Monday, November 06, 2006

Who and What You Are

There are a number of people who have been heros in my life. People who I thought I wanted to be. Or be like. For example, from the time I read my first Judith Viorst book, “Alexander and the Terrible Horrible No Good, Very Bad Day,” she has been one of my role models and I would say, heros. She wrote that book when she lived on Q Street N.W. in Washington, about 3 doors down from where we lived and Seth was consumed and comforted by the idea that Alexander was his neighbor and often had the same kind of days.

I then discovered that Judith wrote poems and books for adults. It's what I thought I should do. I loved her thinking about life love and growing old. It was so Me – but I’ll get to that. Some of my favorite Viorst quotes about those topics have been the following:

“When he is late for dinner and I know he must be either having an affair or lying dead in the street, I always hope he's dead”
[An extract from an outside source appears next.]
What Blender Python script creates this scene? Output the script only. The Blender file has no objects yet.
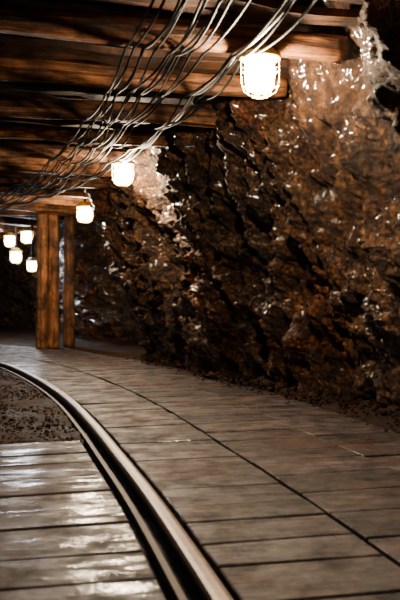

“You end up as you deserve. In old age you must put up with the face, the friends, the health, and the children you have earned.”
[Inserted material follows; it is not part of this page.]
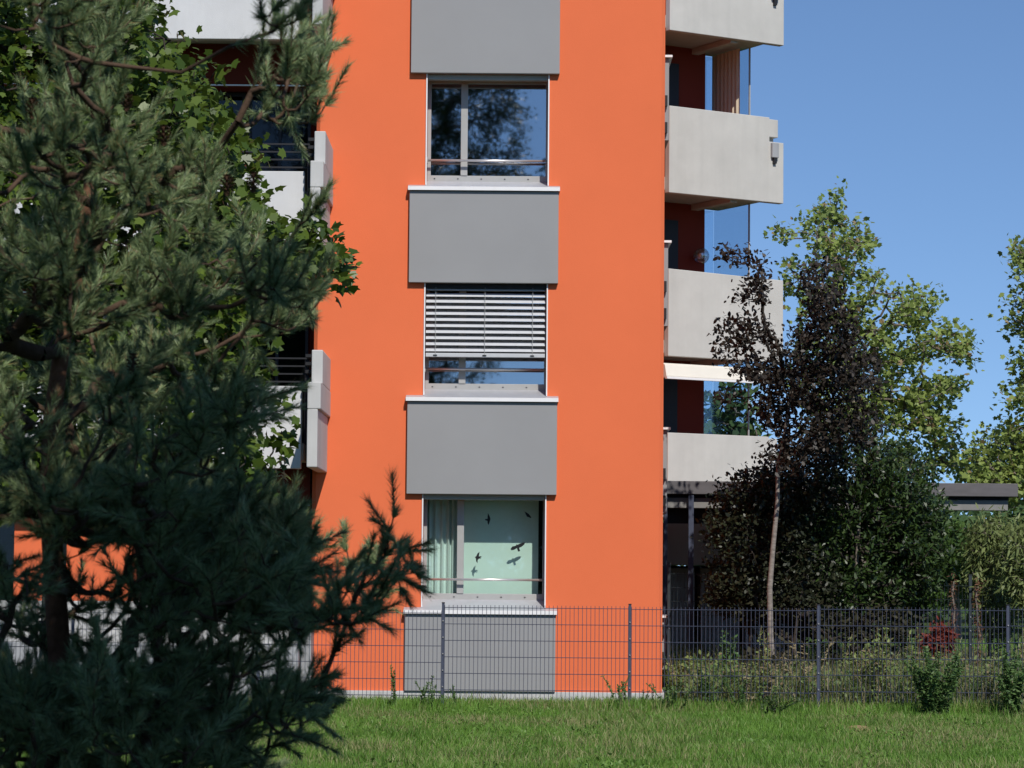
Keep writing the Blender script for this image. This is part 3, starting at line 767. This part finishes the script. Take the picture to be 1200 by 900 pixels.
q = r.random((n, NP_)) ** .85; P = S[:, None] + Dd[:, None] * (q * Ls[:, None])[..., None]
rv = r.normal(0, 1, (n, NP_, 3)); rv -= (rv * Dd[:, None]).sum(-1, keepdims=True) * Dd[:, None]; rv = unit(rv)
ang = r.uniform(.30, .95, (n, NP_, 1)) * (1.15 - .55 * q[..., None])
nd = Dd[:, None] * np.cos(ang) + rv * np.sin(ang) + np.array([0, 0, -.05])
nl = r.uniform(.030, .052, (n, NP_, 1)); tipp = P + unit(nd) * nl
sw = unit(np.cross(nd, r.normal(0, 1, (n, NP_, 3)))) * .00135
V = np.stack([P - sw, P + sw, tipp], 2).reshape(-1, 3)
np_mesh('needles', V, [np.arange(len(V)).reshape(-1, 3)], M['needle'], pine)
def cone(x, y, Y):
    c = at(x, y, Y); mb = MB(); rr = random.Random(x)
    for k in range(7):
        z = -.028 + k * .009; rad_ = .019 * math.sin(math.pi * (k + .9) / 8.2) + .003
        for j in range(8):
            a = j * math.pi / 4 + k * .4; x_, y_ = math.cos(a), math.sin(a)
            mb.quad((c.x + x_ * .004, c.y + y_ * .004, c.z + z), (c.x + x_ * rad_ - y_ * .006, c.y + y_ * rad_ + x_ * .006, c.z + z + .006), (c.x + x_ * rad_ * 1.15, c.y + y_ * rad_ * 1.15, c.z + z + .009), (c.x + x_ * rad_ + y_ * .006, c.y + y_ * rad_ - x_ * .006, c.z + z + .006))
    mb.tube((c.x, c.y, c.z - .028), (c.x, c.y, c.z + .036), .006, 6, .002)
    mb.build('cone', M['cone'], pine)
for x, y, d in ((113, 136, -.05), (86, 115, -.1), (148, 120, -.1), (192, 160, -.4), (266, 218, -.5), (297, 215, -.5), (40, 345, -.6), (156, 428, -.7), (38, 128, -.4), (305, 680, -.5)): cone(x, y, YP + d)

# --- maple between pine and building
mp_poly = [(-80, -60), (178, -60), (176, 5), (160, 40), (200, 45), (215, 75), (255, 85), (255, 120), (290, 160), (318, 210), (335, 262), (378, 268), (398, 300), (385, 322), (340, 318), (322, 345), (318, 400), (330, 450), (328, 520), (300, 552), (240, 560), (-80, 600)]
tips = tips_poly(mp_poly, 1150, 24.0, 1.7, [(112, 500, 16, 18), (140, 520, 12, 10), (232, 480, 12, 10), (325, 420, 26, 36), (40, 30, 14, 10), (318, 490, 34, 36), (325, 230, 24, 26), (330, 380, 20, 20), (290, 330, 15, 15)], 8)
tips += [tuple(at(x, y, 23.5)) for x, y in ((392, 312), (385, 300), (378, 290), (365, 275), (350, 300), (396, 320), (370, 318), (325, 470), (330, 505), (320, 530), (310, 545))]
tree('maple_tree', 'leafy green maple behind the pine and in front of the left balconies', 'maple tree',
     vpath([(60, 870), (60, 760), (65, 640), (75, 520), (90, 400), (100, 280), (105, 160), (100, 40), (95, -60)], 24.2), tips, M['maple'], M['bark'], .108, 22, .30, .13, .007, PALM, seed=5, droop=.5, limb_mat=M['dark_limb'])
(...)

“You know you're getting old when you look at a beautiful 19-year-old girl and you find yourself thinking, "Gee, I wonder what her mother looks like”

When I worked for USA Networks the job required travel to the coast. It was a time when corporate big shots could still fly first class without having to create some kind of disability. I met wonderful people on these flights. Like the violinist Boyd Tinsley, from Dave Matthews band. We had flown on a small plane from Telluride to Denver. The flight was really rough and while I didn’t notice many people, I noticed Boyd because he was tall, wore lots of beautiful leather and had the most fabulous manicured hair. By the time we landed and were surprisingly still alive, it was time for the flight to DC. I took a deep breath, looked forward to lots of big drinks, got into my not so luxurious, first class seat and much to my surprise, Boyd was sitting next to me. I had no idea who he was – I often don’t know who anyone is, so I began our conversation by asking him how he spent his day. I find that much less elitist than 'what do you do?' — especially for women. But he said he played music and I thought maybe on a street corner. By the time we landed we were great friends and I told him my kids were great fans. He offered me concert tickets and I offered him seats to the US Open. It was terrific to recount the story to Seth and Jordan, who agreed I was a dope. Then on another trip I sat with Golden Girl Bea Arthur – who reads tons of movie and trash magazines when she flies. We laughed about everything and I introduced her to the "New York Observer". But my best seatmate on a trip from DC to LA was my hero, Judith Viorst. We had a wonderful bonding flight and agreed that since the food was apt to be terrible, we would skip right to the hot fudge sundae dessert. We had many of them.

Well I have never been able to write like Judith. And despite the things we have in common, I will never reach her stature, but I had always pictured myself as having a kind of Judith Viorst like personality. I was wrong. While it is true that she is wonderfully entertaining, smart, clever and devoted to her family, she was not zany. And for a long time I thought I was zany(not crazy) but couldn’t define it. People in Washington always describe me as zany. I have never liked it much because if you live in Washington, people think that means flighty bordering on nuts. Then the other day I met my dear friend Kathleen for breakfast at the Mclean Family Restaurant. It’s the closest thing to a New Jersey diner that we have in Northern Virginia. We go there because they serve grits with the eggs. OK it is Virginia and almost anywhere you go they have grits, but this place is owned by Greeks and feels like a NJ diner relocated in a strip mall instead of some silver pretend place where they offer gourmet fare. So we were talking about some idea I had that involved something outrageous (I don’t remember what because it is an everyday occurrence) and she looked at me and said, “you know, you are eternally colorful.”

I loved that. Let’s be honest, I am simply too old to be adorable, too opinionated to be sweet, too wacky to be subtle, and too irreverent to be pleasant. But this description was totally flattering and such a good way to describe who I think I am without either overstating the obvious or being dismissive about the possible.

Anyway, I find it’s nice to be comfortable about who you are and even nicer when you can find a few easy words to describe yourself in a way that makes you smile. I hadn’t thought about it as an exercise and OK I didn’t do it for myself, but it’s fun as game you play with friends or yourself. For Gods sake, don’t do any soul searching but take a few minutes and see if you can do it. All I can tell you is am a much happier person now than I was a few days ago, because I am know who and what I am. I is eternally colorful. We’re just sayin...Iris

1 comment:

Anonymous said...

Colorful, yes I can see that. However whenever I'm asked to describe you I say, "She's just a delicious lady."